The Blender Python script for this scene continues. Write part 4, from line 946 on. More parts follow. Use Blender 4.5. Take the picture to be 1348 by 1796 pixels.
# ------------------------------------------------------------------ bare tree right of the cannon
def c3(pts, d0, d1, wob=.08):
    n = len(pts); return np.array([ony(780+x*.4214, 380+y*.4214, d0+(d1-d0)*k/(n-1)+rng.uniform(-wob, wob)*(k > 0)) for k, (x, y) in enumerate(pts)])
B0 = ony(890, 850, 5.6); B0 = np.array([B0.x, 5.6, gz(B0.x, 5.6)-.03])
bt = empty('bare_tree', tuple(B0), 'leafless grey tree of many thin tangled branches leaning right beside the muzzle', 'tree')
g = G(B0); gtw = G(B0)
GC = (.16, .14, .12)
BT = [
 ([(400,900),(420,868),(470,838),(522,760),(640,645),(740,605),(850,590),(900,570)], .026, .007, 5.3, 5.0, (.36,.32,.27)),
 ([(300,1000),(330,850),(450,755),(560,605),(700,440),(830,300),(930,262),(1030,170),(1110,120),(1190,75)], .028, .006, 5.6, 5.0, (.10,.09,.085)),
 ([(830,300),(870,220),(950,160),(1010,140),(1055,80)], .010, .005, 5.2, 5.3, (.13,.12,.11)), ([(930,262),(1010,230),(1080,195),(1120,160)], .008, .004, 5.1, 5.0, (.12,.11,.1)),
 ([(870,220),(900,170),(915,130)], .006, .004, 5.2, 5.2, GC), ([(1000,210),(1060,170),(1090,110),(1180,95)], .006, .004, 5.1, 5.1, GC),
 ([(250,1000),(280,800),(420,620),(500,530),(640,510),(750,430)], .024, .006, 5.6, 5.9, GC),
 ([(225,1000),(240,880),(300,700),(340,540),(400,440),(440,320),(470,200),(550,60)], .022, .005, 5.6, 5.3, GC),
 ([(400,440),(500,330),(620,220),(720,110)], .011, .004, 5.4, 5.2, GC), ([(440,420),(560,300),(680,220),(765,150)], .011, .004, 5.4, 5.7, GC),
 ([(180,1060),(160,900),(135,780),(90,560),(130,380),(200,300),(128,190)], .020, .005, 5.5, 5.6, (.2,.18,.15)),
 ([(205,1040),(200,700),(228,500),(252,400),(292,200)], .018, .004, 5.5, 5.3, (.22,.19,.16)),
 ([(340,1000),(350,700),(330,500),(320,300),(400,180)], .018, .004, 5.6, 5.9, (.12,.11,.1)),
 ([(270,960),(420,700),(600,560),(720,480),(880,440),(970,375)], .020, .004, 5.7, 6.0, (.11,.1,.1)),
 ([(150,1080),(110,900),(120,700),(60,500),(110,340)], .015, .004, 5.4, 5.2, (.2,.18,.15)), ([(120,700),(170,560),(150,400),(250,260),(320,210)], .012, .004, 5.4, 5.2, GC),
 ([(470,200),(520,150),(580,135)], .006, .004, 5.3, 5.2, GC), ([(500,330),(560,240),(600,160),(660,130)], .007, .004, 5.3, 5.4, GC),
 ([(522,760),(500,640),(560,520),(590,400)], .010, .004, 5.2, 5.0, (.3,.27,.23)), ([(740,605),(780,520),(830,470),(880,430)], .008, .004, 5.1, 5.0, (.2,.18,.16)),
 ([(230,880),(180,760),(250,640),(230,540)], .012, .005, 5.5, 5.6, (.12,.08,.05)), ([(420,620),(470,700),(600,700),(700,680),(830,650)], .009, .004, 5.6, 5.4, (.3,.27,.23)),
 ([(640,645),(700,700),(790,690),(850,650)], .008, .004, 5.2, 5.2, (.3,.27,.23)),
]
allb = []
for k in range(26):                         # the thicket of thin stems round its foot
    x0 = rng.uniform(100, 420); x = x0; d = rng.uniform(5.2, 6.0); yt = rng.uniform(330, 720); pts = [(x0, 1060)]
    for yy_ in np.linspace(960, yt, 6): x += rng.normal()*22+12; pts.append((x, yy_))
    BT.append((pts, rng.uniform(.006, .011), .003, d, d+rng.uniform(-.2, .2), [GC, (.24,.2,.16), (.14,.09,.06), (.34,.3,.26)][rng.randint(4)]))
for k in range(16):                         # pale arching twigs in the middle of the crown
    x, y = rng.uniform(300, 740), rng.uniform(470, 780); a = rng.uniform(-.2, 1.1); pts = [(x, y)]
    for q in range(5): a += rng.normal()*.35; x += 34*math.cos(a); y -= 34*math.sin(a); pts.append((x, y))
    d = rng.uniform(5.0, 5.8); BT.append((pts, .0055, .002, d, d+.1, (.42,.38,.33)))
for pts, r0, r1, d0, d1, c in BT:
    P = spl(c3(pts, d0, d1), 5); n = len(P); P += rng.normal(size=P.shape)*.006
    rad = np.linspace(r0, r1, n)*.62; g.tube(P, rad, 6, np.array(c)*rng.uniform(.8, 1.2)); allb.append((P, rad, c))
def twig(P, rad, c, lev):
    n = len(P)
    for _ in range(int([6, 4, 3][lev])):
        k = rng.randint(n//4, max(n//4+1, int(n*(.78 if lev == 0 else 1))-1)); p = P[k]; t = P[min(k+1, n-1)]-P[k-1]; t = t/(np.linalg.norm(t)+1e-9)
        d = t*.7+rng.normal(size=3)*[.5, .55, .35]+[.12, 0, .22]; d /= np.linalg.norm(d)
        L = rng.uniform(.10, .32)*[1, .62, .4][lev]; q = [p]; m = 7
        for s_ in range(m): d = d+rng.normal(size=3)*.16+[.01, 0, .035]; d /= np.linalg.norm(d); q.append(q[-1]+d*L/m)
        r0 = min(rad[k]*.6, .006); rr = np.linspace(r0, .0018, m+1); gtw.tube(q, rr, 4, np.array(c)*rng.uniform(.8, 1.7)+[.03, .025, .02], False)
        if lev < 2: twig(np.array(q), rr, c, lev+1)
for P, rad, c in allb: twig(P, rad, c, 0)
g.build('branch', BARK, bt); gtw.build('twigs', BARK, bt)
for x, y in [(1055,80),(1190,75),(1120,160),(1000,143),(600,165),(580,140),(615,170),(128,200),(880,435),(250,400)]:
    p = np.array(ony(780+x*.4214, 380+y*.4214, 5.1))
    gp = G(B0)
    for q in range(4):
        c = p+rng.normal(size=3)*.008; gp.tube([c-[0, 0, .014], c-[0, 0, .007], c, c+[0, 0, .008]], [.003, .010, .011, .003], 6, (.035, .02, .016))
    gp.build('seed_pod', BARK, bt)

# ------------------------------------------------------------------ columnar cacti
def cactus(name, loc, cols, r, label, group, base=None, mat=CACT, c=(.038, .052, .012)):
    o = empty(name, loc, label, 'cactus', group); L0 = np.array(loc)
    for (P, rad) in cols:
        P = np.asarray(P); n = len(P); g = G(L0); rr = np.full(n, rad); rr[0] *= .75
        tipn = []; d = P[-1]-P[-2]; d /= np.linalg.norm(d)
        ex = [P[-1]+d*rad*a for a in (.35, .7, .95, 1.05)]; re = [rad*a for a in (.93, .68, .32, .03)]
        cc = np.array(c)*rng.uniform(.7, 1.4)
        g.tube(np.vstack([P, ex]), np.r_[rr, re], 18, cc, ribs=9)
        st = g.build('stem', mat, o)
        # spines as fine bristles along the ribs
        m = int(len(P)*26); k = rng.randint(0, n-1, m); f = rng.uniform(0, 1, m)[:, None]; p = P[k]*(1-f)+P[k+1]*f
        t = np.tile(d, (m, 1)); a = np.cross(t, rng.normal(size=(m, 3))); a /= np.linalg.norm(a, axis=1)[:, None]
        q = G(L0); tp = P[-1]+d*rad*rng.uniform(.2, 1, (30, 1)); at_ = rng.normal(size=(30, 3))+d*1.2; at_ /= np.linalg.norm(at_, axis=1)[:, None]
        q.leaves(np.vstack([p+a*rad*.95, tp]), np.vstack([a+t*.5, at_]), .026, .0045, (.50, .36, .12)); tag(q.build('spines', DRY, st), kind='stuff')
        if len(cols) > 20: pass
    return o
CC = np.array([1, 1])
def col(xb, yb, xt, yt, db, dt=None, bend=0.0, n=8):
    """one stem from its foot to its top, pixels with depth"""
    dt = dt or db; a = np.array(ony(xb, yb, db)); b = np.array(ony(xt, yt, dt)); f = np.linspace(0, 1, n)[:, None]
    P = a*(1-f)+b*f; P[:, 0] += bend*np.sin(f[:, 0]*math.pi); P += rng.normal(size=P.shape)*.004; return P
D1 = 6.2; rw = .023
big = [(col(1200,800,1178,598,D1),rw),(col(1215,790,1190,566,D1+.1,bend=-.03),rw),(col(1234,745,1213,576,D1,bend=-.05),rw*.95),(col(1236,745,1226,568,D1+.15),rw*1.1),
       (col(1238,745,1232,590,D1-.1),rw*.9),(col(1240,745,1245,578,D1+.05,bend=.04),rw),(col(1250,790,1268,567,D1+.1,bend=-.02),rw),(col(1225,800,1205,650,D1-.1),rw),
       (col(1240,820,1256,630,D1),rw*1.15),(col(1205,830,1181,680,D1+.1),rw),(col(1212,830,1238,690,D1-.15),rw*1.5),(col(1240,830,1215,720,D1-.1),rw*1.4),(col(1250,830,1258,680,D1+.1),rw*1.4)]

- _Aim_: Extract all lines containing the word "pixels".

- _The solution_:
The Blender Python script for this scene continues. Write part 4, from line 946 on. More parts follow. Use Blender 4.5. Take the picture to be 1348 by 1796 pixels.
    """one stem from its foot to its top, pixels with depth"""